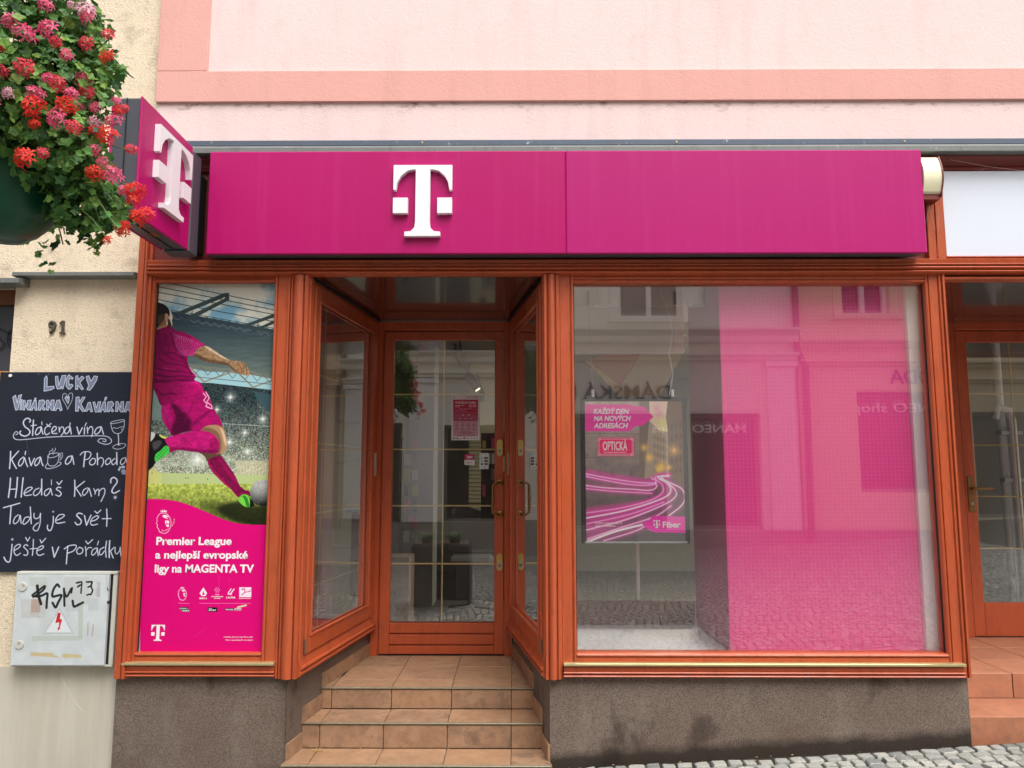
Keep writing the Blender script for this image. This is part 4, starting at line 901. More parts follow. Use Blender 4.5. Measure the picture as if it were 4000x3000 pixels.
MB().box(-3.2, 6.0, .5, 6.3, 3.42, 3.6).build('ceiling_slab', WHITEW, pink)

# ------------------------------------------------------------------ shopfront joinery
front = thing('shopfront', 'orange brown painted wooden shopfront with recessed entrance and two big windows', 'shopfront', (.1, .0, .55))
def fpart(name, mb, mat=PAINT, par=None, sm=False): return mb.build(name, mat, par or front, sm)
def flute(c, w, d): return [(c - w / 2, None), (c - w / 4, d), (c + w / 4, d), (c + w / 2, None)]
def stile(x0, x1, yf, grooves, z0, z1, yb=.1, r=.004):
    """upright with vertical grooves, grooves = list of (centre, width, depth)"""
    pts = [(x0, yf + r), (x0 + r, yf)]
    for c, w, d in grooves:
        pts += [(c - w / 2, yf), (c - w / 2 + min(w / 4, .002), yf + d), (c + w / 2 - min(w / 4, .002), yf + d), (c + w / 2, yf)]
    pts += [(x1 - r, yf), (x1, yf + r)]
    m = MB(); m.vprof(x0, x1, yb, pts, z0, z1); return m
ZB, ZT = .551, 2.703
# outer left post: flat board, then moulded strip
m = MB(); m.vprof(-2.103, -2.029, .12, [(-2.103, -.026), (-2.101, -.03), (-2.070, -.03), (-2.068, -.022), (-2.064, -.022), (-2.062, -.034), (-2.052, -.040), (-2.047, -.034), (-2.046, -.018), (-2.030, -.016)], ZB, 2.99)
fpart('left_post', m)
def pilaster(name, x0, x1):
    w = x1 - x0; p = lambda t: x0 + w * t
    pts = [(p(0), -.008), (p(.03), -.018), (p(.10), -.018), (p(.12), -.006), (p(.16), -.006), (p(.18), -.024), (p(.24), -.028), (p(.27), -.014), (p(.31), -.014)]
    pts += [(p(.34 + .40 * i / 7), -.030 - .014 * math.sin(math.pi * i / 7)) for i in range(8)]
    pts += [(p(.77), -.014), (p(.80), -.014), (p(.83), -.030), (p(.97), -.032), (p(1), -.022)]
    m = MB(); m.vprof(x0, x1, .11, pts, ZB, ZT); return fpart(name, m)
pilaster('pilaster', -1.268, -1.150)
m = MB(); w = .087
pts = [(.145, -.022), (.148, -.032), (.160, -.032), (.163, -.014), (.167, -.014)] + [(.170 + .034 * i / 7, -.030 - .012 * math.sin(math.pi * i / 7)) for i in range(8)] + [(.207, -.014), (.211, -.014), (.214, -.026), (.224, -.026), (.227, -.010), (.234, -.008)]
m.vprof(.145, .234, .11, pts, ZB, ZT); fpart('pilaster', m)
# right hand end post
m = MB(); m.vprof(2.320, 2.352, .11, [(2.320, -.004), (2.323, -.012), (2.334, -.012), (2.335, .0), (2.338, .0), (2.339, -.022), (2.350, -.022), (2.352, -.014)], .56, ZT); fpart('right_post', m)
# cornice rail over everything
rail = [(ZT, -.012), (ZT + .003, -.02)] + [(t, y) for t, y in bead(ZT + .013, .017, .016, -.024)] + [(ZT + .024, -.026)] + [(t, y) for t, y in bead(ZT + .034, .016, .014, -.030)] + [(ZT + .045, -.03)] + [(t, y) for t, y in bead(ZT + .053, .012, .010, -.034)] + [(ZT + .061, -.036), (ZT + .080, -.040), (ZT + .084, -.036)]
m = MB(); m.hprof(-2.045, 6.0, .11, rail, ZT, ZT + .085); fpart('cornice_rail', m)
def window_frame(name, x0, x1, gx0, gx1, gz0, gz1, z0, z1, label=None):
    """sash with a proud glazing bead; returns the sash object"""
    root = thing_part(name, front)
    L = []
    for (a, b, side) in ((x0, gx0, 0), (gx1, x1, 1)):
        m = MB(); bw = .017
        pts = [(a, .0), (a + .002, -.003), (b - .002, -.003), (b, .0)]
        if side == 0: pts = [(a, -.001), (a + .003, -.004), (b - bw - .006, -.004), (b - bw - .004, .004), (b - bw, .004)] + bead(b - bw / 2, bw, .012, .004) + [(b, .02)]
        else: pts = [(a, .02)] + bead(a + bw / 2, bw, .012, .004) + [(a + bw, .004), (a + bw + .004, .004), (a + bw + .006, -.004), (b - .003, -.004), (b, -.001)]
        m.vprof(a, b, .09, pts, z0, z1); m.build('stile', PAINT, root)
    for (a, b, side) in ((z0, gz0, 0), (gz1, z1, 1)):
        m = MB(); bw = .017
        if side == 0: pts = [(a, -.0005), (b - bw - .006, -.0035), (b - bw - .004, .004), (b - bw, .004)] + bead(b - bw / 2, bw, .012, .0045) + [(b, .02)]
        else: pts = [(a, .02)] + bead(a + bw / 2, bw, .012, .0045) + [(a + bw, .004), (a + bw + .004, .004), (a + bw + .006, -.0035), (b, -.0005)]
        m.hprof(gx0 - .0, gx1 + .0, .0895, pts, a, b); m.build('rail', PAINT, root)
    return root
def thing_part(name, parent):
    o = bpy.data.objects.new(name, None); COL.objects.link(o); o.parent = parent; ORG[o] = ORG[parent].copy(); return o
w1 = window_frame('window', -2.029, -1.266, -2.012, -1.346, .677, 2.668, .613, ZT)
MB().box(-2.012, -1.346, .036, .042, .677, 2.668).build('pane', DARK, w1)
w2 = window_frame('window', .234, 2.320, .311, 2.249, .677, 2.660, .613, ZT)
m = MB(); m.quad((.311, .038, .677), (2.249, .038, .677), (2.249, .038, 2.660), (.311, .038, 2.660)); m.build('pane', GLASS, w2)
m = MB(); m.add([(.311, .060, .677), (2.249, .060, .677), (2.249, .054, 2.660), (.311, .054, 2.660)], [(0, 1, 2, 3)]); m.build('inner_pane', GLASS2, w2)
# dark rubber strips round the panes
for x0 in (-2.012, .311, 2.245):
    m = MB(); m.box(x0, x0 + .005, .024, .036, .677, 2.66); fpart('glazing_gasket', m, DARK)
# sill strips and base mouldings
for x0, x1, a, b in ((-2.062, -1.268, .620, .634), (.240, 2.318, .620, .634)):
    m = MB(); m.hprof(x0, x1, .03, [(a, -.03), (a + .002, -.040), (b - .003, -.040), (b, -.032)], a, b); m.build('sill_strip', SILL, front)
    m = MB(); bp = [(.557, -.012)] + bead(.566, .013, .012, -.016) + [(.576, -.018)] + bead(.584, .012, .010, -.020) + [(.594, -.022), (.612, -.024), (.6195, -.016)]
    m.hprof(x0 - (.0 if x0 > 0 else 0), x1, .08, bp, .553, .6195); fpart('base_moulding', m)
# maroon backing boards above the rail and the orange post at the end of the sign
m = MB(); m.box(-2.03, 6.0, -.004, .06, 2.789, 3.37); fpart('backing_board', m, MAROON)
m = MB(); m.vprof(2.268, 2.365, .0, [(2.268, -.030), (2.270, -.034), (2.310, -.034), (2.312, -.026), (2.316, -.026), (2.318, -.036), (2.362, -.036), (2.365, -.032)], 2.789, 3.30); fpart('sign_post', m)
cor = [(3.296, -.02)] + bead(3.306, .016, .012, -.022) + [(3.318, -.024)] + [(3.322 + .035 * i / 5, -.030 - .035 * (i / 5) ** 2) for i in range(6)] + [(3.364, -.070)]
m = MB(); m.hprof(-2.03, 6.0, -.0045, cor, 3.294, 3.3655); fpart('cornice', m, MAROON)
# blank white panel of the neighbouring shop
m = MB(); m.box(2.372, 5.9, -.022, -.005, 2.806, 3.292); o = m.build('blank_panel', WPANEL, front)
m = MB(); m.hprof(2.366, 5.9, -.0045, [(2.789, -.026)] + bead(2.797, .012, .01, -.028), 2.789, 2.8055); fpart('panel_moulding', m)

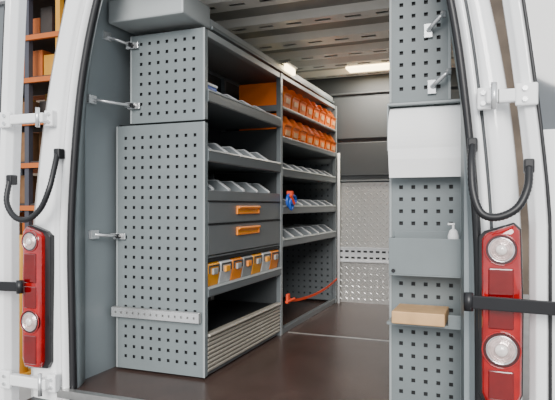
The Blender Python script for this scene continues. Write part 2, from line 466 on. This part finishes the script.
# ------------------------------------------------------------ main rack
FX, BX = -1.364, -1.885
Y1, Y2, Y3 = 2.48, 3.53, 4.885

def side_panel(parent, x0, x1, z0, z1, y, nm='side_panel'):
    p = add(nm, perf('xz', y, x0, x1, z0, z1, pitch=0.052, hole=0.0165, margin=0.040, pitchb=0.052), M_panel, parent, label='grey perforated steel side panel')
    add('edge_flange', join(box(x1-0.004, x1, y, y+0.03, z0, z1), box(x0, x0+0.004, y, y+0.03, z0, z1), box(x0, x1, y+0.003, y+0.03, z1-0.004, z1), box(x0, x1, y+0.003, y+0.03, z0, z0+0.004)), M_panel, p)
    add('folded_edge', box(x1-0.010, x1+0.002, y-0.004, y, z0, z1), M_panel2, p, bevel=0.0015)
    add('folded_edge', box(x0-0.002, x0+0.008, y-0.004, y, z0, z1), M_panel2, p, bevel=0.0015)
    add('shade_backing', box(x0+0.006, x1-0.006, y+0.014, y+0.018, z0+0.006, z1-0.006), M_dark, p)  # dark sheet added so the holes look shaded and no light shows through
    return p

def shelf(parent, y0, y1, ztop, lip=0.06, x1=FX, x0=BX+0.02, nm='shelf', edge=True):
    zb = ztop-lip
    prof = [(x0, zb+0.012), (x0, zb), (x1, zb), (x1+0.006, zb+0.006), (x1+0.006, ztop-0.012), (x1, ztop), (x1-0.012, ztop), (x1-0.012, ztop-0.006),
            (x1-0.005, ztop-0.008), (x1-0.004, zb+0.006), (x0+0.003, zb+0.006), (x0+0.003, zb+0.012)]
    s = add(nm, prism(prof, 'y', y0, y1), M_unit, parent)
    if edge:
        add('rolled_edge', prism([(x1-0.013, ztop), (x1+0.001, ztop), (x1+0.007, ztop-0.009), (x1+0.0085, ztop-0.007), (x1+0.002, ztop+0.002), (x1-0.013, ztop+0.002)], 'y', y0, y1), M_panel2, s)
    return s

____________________

* Written instruction
In the listing above, find the line containing "The Blender Python" and the line containing "Y1, Y2, Y3 = 2.48, 3.53, 4.885". Output them and every line between, exactly, and nothing else.

* Exercise answer
The Blender Python script for this scene continues. Write part 2, from line 466 on. This part finishes the script.
# ------------------------------------------------------------ main rack
FX, BX = -1.364, -1.885
Y1, Y2, Y3 = 2.48, 3.53, 4.885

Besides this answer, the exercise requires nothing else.